Chinese Premier Li Keqiang (C) delivers a speech at the United Nations Economic Commission for Latin America and the Caribbean (ECLAC), in Santiago, Chile, May 25, 2015. (Xinhua/Huang Jingwen)
Chinese Premier Li Keqiang's speech at the Economic Commission for Latin America and the Caribbean (ECLAC) demonstrated Beijing's sincerity in promoting China-Latin America for mutual benefit, ECLAC officials said.[Special coverage]
In his Monday address at the Santiago-based institution, Li called for closer cooperation between China and Latin American countries on production capacity and people-to-people exchanges.
The premier also laid out "the four pillars" of China-Latin America cooperation: cementing traditional friendship and mutual trust, upgrading win-win cooperation, expanding people-to-people exchanges and improving overall cooperation mechanisms.
"The ECLAC has been seeking to develop production capacity, and we hope to export high value-added, high-tech products," said ECLAC consultant Anibal Severino.
"This process cannot be achieved by only one country and we need to work together to build a healthy production chain. I am glad to see that China will become a ring of the production chain," he added.
For his part, ECLAC Deputy Executive Secretary Antonio Prado stressed that Li identified some critical points on how to boost Latin America-China cooperation.
The region needs investment in infrastructure that accounts for 5 percent of its gross domestic product, but the current input is below that figure, he said, adding that thus cooperation with China is very important to Latin America.
Obviously, he said, there is space for cooperation, as China has additional capacity in producing machines and building infrastructure, while Latin America has a shortage in this area.
"There is also the possibility of bilateral cooperation in other fields such as science and technology and culture," he said.
"The Chinese experience of regional integration is of great interest to our region, because China has active commercial exchange with Asia-Pacific countries, which means that China boosts its neighbors," Prado said.
ECLAC, he added, is very interested in understanding and studying this model of regional integration so as to implement it in Latin America.
On Li's proposal that China and Latin America build a "community of common destiny," he said that the vision is very important and that political will needs to be transformed into concrete things.
To Osvaldo Rosales, director of ECLAC's International Trade and Integration Division, Li's speech gave him the impression that China's cooperation with Latin America is "wholehearted and sincere."
The transition of China-Latin America cooperation and Li's proposal of the three-times-three model, he said, have shown that China is ready to strengthen its investment in Latin America while paying attention to integration with local communities and protection of the environment.

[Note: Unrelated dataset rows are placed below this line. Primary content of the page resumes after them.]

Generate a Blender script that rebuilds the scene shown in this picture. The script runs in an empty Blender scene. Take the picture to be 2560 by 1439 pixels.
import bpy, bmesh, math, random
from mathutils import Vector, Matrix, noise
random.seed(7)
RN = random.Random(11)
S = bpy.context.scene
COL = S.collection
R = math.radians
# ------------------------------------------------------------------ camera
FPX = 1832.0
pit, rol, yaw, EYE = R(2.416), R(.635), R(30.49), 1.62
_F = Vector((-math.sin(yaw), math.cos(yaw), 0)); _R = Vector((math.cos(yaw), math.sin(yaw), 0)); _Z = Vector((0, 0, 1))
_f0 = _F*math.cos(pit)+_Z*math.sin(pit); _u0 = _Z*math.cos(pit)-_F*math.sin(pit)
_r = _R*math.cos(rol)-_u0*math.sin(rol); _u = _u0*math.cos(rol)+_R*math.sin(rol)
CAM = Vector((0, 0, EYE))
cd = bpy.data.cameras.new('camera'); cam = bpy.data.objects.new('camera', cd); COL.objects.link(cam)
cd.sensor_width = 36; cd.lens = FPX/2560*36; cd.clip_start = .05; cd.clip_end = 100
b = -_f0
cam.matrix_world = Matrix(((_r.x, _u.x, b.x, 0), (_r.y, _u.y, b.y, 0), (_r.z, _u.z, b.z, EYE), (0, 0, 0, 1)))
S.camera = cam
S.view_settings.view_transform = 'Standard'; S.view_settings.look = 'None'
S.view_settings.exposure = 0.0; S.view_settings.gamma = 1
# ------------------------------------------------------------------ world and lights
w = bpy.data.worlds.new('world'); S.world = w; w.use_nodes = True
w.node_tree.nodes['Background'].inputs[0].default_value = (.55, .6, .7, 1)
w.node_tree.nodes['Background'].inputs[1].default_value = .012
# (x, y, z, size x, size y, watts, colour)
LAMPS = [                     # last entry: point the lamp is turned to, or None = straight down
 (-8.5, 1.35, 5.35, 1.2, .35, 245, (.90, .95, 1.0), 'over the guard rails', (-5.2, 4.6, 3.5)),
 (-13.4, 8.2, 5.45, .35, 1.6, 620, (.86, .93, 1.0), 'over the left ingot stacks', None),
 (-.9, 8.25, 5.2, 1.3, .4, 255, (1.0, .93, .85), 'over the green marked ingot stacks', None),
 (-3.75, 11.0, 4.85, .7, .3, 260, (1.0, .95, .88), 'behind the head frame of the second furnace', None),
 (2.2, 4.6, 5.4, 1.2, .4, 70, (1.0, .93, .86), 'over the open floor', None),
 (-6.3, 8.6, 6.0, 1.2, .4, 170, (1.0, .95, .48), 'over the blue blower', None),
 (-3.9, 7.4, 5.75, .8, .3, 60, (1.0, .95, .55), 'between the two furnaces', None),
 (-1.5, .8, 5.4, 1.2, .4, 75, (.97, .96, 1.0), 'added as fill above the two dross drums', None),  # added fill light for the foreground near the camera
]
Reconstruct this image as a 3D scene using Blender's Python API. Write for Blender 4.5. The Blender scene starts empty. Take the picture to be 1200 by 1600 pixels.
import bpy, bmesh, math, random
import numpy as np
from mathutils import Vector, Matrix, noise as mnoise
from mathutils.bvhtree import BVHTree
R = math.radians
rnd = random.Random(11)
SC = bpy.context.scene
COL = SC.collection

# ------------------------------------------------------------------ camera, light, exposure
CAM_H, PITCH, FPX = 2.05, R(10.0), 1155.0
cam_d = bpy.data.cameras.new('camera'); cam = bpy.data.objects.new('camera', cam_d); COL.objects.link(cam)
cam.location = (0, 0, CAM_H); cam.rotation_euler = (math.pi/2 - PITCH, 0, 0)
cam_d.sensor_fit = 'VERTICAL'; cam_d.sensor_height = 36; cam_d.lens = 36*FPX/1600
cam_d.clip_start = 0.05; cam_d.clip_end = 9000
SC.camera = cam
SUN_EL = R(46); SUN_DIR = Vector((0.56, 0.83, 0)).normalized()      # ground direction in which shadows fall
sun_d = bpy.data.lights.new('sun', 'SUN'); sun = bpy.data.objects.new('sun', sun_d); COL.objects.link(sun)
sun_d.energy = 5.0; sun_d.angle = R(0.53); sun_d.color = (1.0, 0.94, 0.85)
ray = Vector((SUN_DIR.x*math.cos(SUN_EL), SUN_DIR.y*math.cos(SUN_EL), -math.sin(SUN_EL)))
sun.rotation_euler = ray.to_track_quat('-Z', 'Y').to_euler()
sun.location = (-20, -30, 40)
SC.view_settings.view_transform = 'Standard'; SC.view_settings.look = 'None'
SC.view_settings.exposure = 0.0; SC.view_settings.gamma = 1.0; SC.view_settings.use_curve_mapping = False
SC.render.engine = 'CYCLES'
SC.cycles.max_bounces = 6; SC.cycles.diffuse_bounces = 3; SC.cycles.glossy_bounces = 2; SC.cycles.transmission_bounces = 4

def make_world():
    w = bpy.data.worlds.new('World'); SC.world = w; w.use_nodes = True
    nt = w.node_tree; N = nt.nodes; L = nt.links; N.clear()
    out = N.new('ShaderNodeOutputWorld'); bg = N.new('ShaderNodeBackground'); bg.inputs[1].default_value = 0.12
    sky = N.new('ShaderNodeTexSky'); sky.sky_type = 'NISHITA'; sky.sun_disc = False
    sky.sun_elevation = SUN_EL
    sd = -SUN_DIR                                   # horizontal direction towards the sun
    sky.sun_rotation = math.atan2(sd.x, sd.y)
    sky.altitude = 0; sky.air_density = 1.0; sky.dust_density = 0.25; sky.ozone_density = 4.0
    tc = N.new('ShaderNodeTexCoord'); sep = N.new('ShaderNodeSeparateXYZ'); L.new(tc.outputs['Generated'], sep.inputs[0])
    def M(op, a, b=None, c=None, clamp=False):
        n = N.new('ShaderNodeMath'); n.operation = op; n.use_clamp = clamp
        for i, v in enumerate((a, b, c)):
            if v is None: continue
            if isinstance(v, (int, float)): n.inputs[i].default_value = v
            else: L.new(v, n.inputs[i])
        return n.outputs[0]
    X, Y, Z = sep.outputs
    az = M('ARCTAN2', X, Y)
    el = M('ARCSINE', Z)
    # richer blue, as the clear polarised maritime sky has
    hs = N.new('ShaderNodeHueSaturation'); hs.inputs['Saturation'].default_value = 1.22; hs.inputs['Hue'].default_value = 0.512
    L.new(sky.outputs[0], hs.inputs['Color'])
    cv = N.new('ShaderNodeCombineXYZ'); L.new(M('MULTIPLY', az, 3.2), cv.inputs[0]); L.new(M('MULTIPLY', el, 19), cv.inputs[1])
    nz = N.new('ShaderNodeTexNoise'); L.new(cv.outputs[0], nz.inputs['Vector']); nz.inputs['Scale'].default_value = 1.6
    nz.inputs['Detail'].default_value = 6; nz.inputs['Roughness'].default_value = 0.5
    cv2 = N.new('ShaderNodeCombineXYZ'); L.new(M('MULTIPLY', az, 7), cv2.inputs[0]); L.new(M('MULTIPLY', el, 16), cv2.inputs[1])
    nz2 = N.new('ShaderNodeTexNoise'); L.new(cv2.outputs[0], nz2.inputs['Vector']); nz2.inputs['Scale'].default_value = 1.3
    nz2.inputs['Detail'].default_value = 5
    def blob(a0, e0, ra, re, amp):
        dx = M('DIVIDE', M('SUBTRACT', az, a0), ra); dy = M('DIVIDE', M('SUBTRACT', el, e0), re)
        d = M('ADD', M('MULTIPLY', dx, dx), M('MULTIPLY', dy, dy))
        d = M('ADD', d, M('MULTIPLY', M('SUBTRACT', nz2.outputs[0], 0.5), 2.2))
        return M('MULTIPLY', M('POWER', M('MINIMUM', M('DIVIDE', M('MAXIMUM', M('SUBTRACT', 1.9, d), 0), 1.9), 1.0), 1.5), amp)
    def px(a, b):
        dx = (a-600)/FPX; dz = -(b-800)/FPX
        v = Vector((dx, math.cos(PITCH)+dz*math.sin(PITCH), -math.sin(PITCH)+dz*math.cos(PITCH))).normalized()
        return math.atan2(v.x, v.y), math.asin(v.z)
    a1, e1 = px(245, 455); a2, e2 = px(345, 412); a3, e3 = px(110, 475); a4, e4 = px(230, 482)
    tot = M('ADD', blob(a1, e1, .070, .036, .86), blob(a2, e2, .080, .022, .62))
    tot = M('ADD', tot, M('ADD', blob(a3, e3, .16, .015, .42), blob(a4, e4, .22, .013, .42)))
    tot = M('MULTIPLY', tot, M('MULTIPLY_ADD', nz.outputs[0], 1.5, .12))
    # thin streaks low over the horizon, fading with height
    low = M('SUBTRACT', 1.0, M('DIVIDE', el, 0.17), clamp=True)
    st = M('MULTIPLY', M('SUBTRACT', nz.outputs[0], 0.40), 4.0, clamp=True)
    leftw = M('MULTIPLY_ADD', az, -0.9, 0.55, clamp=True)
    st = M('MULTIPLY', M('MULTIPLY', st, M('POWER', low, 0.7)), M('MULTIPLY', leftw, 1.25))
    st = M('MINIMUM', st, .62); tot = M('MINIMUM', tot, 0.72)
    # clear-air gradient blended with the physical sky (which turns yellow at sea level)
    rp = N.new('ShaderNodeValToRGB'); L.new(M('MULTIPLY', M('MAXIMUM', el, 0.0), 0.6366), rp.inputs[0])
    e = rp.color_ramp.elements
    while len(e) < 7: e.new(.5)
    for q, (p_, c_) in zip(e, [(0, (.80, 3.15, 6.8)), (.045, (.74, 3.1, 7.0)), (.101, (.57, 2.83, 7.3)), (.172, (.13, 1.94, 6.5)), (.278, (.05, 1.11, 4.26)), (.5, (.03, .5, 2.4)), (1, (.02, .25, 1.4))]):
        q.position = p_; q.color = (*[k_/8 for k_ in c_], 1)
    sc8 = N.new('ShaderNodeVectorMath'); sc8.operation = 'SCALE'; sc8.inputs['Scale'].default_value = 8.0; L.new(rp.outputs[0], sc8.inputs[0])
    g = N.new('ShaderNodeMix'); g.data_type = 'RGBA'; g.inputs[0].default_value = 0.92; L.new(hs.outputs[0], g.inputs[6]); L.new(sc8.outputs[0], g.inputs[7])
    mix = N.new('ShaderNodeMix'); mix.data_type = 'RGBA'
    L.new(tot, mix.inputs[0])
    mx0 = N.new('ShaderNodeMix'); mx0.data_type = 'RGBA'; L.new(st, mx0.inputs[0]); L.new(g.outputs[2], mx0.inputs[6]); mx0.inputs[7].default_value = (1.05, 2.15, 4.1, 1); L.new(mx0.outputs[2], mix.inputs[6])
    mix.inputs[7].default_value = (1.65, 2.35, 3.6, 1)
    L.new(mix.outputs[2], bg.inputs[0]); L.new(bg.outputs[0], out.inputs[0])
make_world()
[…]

The upgrade from economic and trade cooperation to production capacity cooperation and investment will address the needs of today's Latin American and global economies, which are undergoing a transition, Rosales said.
China is the second largest trade partner of Latin America. In 2014, two-way trade hit 263.6 billion U.S. dollars, a 20-fold increase from 2000. China's investment in the region also surged to more than 80 billion dollars last year.
Li's visit came four months after China and Latin American countries agreed in Beijing to increase their trade to 500 billion dollars by 2025. China also pledged to bring its accumulative investment in the region to 250 billion dollars by then.